天賦典式で目にしてきた麿さん演出の大駱駝艦は、生命や肉体といった小宇宙が古代から遙か遠い未来まで包括した大宇宙の中で描かれることが多く、ジェフ・ミルズの楽曲とも相まってどこかサイバーな雰囲気も感じられるんだけど、今回観た高桑さん演出の大駱駝艦は、豊穣の神を奉る農耕民族的な世界観というか、能や歌舞伎、浮世絵、鳥獣戯画の絵巻物といった日本の古典芸能とのつながりを深く感じさせるものに仕上がっていた。北斎漫画に描かれた多種多様な人物を思い出すような肉体の動き、筋肉、手や指、顔の造形が多用され、まさに《動く浮世絵》って感じ。白く塗られた顔は能面のような無表情から、歌舞伎役者のように目を大きく見開き、口をへの字に大きくひん曲げて肉体の極限までデフォルメされた形で喜怒哀楽を表現することもあれば、照明の当て方により白塗りの顔に陰影で表情をつけることもあるなど、客席から演者ひとりひとりの顔がよく見えることを意識した演出がつけられており、Eテレの「にほんごであそぼ」スタッフは一回、高桑さんとコラボしてくんないかな(子供泣いちゃうかもしれないけど…笑)と本気で思ったぐらい。極度に少ないまばたきによって赤く充血した白目に、真っ黒な瞳、たまに大きく開かれた口や舌の赤さが、白い顔によく映えて美しい。

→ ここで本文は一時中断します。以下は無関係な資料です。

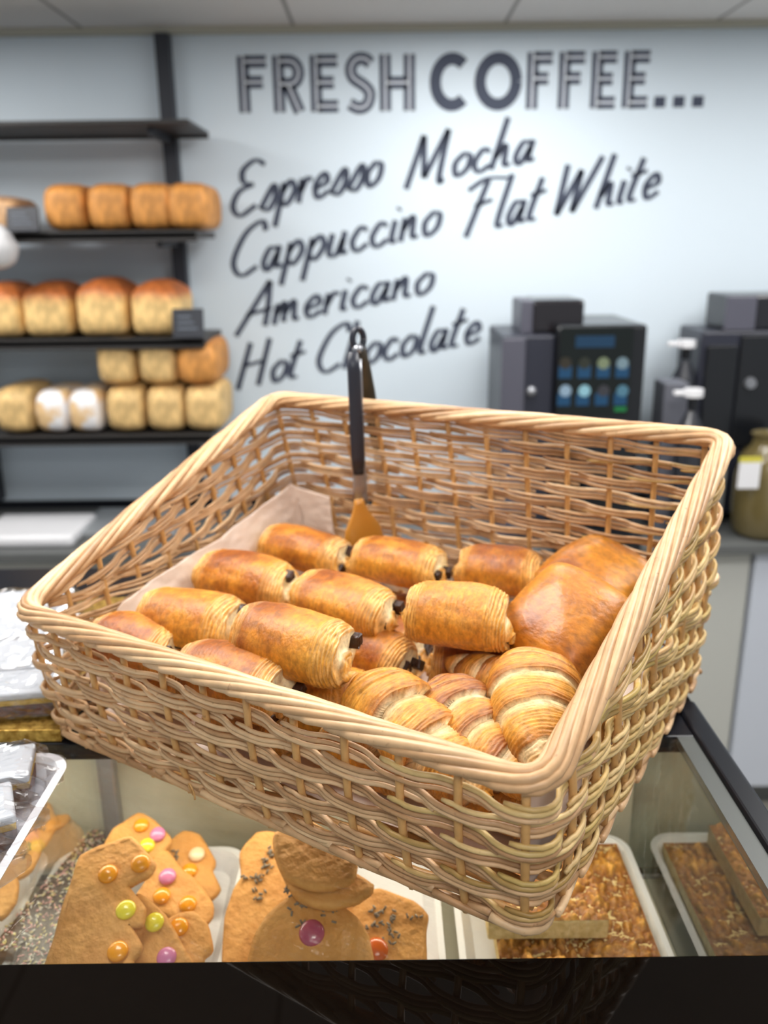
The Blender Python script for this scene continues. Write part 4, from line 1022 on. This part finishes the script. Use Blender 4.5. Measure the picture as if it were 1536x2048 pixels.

ラストに円鏡を顔の前に掲げた白塗り軍団の中央から、ひときわ高身長の全身金粉を塗りたくった高桑さんが登場するんだが、意図的にやってるのかたまたまなのか、場内のクーラーが一時的に止まり、金色の素肌から文字通り玉のように汗が吹き出し、それが照明に照らされきらきらと光る様を観てうわあとなった。半身だけ金粉ていう状態は見たことあったけど、全身金粉見たのは初めてという事実に今更ながら気付く。神々しいまでの踊りに圧倒され、崇め奉りながら、「とにかくいま私は凄いものを見てる」という興奮状態のまま終演。めっちゃ生命力注入された。閑静な住宅街を駅に向かって歩くと、ありふれた日常世界とのギャップに「私はいま何を観てたんだろう」という何かこうふわふわした気持ちがおさまらなかった。同じく家路へと急ぐ他の客たちもとても興奮しているようだった。



↓こちらがラストの写真。


「これはナニ? 何事?!」て思うでしょ(笑)。異空間を体験したい方は是非勇気を出して壺中天に来てみてください。さすればわかります。


やっぱり鉾久さんの「阿修羅」を見逃したことが悔やまれる。再演しないかなあ。